▸ **Exercise brief**:
Locate each line below that includes "part" and reproduce it.

▸ **Extracted material**:
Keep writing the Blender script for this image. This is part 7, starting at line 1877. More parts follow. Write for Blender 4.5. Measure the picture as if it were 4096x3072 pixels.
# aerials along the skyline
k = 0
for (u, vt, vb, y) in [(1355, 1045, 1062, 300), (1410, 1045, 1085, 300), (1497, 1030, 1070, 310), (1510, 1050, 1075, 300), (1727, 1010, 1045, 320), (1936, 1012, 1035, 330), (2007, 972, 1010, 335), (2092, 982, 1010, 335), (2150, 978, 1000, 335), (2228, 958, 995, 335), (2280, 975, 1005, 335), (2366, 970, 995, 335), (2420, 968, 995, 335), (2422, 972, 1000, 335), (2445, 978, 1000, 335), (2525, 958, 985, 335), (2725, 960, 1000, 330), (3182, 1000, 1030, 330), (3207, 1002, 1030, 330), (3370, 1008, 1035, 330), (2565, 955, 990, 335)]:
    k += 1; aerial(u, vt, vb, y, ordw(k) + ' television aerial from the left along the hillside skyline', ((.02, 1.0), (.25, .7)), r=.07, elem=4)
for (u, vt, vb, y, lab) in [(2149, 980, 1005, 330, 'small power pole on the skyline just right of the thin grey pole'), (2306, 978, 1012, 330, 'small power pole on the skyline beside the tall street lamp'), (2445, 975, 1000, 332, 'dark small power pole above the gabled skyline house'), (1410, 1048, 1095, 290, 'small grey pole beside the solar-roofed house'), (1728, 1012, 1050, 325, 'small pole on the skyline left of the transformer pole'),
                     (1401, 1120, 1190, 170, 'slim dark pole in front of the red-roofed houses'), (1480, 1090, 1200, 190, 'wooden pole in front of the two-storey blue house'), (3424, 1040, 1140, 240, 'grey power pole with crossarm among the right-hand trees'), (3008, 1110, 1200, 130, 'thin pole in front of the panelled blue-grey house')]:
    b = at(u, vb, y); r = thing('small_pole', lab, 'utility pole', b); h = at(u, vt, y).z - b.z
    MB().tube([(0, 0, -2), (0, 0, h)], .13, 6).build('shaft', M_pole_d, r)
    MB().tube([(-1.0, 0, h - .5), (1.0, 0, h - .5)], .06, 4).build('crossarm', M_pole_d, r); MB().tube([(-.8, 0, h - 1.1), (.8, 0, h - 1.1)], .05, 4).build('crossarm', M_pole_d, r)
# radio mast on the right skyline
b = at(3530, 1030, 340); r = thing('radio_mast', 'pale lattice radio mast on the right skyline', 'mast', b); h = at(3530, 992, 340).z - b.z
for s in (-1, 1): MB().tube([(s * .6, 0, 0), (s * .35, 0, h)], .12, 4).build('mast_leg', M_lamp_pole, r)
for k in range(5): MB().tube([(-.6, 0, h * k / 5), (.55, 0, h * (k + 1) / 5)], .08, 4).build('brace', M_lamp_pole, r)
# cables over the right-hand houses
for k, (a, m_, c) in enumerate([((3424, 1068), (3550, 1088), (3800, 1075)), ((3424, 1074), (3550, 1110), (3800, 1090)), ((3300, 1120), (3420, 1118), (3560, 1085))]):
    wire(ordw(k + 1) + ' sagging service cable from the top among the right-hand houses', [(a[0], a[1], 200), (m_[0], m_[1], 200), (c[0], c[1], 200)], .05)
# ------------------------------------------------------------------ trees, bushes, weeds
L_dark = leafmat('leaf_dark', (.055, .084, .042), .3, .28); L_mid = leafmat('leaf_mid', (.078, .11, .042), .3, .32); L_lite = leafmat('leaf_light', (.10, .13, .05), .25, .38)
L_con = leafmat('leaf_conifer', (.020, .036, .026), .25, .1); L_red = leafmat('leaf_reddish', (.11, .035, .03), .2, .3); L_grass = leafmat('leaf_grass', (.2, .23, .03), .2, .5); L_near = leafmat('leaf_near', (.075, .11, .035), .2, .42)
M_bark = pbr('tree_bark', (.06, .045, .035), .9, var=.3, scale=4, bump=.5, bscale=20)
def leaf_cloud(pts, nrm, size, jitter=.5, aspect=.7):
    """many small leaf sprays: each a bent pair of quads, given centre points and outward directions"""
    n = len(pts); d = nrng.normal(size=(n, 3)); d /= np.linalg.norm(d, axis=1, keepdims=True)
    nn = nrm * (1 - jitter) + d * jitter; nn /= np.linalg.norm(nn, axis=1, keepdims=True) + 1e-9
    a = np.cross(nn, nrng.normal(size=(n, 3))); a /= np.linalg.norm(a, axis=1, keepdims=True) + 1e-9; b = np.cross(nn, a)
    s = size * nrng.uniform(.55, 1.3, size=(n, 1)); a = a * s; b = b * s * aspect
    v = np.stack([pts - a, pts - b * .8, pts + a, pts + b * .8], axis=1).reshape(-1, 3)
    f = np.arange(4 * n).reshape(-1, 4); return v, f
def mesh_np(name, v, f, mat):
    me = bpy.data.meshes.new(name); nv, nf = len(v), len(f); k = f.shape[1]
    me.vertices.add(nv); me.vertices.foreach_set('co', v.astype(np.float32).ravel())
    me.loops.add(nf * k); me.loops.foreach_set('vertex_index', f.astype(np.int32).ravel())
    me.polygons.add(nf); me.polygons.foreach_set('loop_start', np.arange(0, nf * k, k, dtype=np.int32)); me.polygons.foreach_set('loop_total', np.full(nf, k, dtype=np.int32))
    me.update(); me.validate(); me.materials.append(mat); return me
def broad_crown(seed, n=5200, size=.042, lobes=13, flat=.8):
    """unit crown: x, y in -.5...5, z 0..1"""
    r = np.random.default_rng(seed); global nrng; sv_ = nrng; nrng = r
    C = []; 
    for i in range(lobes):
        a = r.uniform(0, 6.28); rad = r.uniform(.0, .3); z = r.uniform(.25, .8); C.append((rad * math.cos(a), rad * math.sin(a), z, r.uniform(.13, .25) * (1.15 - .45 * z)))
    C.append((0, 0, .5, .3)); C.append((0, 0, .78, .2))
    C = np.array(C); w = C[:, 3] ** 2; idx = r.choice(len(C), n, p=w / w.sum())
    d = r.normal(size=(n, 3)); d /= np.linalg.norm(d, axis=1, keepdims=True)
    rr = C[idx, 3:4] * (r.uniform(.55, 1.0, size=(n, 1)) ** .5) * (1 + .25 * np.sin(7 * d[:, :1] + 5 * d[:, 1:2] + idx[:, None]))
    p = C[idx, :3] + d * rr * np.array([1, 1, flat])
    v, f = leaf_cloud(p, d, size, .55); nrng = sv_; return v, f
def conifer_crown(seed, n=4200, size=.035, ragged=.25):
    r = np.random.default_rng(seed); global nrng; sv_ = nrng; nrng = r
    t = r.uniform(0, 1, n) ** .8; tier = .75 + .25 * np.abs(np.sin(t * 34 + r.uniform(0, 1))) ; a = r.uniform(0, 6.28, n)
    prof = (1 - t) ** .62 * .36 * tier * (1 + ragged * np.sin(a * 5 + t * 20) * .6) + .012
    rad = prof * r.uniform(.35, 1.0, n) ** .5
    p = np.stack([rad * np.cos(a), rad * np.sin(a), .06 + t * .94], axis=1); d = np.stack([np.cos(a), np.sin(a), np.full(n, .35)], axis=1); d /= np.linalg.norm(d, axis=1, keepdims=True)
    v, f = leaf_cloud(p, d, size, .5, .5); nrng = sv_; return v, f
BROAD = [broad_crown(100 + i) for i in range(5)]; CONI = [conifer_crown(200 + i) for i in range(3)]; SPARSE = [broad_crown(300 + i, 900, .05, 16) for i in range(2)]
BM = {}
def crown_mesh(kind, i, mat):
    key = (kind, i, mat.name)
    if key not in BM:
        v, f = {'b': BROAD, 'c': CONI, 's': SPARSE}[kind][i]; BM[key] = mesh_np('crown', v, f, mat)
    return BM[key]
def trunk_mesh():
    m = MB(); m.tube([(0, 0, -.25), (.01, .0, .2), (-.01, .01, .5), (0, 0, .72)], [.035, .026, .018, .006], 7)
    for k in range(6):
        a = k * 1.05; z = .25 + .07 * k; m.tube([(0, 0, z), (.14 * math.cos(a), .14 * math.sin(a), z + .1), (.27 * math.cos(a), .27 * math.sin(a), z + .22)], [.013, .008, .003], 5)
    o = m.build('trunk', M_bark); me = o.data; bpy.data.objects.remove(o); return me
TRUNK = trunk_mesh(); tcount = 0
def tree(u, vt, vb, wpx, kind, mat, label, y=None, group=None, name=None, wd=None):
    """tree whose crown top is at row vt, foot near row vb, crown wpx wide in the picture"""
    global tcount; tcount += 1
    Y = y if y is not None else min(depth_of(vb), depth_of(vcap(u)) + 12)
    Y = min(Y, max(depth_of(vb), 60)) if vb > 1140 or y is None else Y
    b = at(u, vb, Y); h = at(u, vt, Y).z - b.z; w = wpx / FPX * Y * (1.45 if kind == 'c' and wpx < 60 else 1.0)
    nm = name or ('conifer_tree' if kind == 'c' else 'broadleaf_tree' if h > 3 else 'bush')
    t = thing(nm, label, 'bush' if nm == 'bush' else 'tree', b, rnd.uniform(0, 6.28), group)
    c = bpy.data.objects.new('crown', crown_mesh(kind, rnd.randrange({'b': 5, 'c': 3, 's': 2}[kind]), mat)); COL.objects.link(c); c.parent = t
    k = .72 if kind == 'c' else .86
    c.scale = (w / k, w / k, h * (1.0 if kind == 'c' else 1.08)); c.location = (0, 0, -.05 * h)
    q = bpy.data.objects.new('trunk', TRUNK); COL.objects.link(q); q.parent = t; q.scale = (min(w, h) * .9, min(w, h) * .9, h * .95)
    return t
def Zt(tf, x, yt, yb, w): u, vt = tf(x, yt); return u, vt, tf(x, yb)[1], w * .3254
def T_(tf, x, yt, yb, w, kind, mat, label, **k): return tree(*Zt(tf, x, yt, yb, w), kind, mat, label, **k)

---

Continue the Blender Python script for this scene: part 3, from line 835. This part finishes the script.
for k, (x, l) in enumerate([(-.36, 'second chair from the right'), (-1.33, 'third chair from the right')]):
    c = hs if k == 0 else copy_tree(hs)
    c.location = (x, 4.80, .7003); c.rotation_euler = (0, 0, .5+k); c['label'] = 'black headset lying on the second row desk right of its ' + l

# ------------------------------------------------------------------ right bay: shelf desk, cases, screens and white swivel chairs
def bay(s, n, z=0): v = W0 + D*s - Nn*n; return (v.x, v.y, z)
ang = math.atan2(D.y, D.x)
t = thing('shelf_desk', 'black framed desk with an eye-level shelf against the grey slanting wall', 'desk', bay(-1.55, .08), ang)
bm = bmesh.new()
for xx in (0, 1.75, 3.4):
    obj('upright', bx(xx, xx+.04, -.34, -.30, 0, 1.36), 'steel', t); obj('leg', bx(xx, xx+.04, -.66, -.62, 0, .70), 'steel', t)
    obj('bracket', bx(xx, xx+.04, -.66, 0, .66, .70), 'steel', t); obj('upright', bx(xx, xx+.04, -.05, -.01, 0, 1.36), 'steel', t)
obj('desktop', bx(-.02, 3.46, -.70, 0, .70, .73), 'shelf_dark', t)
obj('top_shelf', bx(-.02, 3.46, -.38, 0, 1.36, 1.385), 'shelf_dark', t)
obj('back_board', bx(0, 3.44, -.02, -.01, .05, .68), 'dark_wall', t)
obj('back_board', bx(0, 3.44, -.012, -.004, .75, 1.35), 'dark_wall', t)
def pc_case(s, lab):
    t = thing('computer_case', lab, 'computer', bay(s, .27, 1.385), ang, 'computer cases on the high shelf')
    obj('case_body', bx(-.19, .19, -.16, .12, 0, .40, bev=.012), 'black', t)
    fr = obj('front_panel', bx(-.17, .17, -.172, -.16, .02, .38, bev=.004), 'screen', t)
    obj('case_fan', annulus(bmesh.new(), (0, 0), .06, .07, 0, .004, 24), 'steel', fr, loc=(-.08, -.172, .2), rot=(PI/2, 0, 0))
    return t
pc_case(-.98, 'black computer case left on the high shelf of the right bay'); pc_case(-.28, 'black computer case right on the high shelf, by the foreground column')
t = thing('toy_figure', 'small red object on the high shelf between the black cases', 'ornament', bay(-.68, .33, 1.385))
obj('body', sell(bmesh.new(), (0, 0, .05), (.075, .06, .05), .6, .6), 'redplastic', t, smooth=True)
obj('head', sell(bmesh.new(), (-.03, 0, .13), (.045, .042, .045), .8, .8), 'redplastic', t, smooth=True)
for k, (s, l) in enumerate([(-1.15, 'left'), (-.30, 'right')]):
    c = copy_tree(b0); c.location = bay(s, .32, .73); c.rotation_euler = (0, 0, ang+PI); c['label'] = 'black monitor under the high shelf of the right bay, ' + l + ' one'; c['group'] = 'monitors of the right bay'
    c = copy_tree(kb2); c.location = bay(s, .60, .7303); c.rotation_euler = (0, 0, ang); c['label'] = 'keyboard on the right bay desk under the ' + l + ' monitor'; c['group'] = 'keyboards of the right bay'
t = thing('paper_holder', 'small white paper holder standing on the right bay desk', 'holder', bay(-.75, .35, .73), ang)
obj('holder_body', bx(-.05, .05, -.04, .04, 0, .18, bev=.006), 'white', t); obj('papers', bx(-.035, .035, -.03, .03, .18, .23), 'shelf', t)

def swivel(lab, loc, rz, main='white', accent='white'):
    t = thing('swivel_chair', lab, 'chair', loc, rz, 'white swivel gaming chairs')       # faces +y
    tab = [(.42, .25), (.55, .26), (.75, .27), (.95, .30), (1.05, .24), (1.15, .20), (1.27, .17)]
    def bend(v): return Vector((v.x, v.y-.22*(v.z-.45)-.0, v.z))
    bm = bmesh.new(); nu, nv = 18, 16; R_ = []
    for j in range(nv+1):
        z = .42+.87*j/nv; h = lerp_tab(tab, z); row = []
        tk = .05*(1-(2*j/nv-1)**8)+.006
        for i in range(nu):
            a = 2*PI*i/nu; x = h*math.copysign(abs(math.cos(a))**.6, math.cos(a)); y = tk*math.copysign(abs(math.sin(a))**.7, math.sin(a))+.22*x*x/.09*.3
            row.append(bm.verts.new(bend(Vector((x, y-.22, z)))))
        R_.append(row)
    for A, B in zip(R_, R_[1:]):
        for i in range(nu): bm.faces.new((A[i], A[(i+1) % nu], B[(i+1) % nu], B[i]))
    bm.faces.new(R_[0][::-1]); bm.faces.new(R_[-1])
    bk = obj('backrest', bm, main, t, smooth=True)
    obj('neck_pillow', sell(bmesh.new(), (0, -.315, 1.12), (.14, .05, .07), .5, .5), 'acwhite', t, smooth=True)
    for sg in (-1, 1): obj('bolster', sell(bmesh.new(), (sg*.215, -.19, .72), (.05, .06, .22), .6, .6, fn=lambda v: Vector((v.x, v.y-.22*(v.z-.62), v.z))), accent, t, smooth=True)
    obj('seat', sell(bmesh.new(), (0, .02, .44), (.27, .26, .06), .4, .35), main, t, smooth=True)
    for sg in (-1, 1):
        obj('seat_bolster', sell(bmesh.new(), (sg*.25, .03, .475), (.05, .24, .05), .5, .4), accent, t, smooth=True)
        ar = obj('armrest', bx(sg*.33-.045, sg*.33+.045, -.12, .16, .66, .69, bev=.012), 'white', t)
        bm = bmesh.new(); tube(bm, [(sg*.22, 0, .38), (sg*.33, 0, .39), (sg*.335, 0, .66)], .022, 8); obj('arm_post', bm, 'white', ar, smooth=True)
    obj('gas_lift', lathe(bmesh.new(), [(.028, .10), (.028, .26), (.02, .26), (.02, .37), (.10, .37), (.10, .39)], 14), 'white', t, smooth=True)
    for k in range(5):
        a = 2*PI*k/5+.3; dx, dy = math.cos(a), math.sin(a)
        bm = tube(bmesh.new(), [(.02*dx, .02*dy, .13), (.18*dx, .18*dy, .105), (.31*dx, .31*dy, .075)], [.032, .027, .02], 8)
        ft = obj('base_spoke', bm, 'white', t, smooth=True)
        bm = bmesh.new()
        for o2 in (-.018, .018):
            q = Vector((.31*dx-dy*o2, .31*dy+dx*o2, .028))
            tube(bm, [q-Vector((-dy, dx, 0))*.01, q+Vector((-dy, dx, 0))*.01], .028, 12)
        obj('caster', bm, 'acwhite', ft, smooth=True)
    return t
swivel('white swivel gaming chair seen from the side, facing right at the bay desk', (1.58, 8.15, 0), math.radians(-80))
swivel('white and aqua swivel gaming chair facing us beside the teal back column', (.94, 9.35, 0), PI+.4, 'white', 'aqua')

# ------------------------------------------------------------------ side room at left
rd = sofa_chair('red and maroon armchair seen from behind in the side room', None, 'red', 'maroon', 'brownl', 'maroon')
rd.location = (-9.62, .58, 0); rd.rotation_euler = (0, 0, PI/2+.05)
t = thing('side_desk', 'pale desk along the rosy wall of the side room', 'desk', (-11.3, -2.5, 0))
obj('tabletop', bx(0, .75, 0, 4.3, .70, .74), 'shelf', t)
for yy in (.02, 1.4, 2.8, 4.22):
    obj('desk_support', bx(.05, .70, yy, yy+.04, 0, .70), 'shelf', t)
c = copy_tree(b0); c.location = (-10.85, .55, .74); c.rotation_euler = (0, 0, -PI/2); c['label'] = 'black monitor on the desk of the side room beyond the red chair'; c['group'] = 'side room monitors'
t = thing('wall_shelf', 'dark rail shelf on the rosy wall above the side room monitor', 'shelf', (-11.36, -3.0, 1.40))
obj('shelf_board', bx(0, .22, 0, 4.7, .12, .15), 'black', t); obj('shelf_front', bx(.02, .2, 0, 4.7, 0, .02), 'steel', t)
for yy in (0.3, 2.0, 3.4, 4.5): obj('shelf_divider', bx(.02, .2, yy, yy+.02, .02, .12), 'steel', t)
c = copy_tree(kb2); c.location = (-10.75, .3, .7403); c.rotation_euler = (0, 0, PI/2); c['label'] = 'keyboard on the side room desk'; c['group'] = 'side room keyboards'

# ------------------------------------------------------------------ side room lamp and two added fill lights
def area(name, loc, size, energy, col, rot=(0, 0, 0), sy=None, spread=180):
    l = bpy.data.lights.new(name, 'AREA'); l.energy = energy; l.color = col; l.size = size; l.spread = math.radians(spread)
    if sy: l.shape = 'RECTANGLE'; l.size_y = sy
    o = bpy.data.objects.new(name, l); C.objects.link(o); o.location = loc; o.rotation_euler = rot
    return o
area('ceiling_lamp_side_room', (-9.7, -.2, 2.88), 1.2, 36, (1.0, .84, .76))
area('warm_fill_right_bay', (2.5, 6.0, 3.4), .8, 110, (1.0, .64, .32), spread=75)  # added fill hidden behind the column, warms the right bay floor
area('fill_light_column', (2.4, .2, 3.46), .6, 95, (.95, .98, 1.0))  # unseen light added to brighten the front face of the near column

* * *

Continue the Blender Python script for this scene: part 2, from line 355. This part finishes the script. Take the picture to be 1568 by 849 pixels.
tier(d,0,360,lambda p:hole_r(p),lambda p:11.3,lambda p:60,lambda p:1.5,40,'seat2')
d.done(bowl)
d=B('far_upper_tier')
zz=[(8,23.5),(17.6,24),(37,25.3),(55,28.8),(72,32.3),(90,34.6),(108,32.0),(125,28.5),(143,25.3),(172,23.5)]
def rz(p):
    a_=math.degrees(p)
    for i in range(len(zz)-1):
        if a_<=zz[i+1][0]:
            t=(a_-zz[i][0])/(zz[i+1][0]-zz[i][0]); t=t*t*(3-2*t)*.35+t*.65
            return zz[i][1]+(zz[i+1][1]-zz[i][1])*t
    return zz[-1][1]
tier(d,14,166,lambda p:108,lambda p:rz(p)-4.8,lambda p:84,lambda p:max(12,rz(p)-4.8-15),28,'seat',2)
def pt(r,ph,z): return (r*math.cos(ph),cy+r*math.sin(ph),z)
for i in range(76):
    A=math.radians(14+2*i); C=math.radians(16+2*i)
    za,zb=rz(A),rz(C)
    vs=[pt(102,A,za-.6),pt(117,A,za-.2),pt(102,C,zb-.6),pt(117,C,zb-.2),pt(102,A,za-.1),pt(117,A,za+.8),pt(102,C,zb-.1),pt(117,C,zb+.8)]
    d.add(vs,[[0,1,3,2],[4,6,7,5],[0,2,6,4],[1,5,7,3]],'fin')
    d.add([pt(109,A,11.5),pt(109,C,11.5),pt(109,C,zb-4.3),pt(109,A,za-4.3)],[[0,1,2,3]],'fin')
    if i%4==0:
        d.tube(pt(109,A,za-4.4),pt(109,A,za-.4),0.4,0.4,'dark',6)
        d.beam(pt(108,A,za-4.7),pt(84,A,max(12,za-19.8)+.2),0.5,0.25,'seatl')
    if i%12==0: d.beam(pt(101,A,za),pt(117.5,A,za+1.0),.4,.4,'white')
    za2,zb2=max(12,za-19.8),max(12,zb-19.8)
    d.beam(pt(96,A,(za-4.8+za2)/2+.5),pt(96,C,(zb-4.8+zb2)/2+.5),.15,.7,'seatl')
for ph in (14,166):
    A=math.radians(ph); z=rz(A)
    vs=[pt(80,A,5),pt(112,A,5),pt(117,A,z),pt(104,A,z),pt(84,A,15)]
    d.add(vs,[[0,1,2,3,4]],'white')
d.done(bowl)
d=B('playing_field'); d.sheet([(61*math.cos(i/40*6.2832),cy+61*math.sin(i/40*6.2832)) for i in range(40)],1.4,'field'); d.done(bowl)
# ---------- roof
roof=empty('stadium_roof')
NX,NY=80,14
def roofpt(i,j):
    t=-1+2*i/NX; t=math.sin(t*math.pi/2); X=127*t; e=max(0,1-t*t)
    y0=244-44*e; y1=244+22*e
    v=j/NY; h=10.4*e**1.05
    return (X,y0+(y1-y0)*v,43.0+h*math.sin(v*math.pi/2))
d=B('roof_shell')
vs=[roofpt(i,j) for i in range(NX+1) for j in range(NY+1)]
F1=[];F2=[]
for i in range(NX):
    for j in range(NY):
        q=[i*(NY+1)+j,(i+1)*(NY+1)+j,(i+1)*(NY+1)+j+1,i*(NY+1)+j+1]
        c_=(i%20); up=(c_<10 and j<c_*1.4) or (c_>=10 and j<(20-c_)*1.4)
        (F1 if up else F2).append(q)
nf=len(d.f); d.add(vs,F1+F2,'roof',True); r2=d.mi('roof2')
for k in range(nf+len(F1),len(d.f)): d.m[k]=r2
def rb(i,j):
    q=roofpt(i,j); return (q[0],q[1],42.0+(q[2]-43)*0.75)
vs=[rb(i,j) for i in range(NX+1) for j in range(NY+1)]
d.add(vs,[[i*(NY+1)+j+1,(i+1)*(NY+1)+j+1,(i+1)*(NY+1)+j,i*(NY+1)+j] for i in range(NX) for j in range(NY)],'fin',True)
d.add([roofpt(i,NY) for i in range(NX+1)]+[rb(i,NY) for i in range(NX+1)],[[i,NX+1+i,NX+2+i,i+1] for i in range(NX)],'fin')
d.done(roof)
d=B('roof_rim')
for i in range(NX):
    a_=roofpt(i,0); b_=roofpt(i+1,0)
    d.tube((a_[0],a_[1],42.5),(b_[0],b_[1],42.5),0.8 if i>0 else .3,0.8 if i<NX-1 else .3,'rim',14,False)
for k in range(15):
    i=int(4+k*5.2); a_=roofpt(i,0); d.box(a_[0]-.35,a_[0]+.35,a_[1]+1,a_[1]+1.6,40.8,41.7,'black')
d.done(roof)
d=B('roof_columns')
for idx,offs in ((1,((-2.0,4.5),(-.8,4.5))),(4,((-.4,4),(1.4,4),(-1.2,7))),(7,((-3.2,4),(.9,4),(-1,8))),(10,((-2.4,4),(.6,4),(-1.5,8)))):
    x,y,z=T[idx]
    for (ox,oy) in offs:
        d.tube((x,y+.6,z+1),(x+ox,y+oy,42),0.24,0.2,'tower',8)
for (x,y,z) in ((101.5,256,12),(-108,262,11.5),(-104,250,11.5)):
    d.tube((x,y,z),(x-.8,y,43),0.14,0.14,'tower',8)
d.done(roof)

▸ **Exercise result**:
Keep writing the Blender script for this image. This is part 7, starting at line 1877. More parts follow. Write for Blender 4.5. Measure the picture as if it were 4096x3072 pixels.
Continue the Blender Python script for this scene: part 3, from line 835. This part finishes the script.
Continue the Blender Python script for this scene: part 2, from line 355. This part finishes the script. Take the picture to be 1568 by 849 pixels.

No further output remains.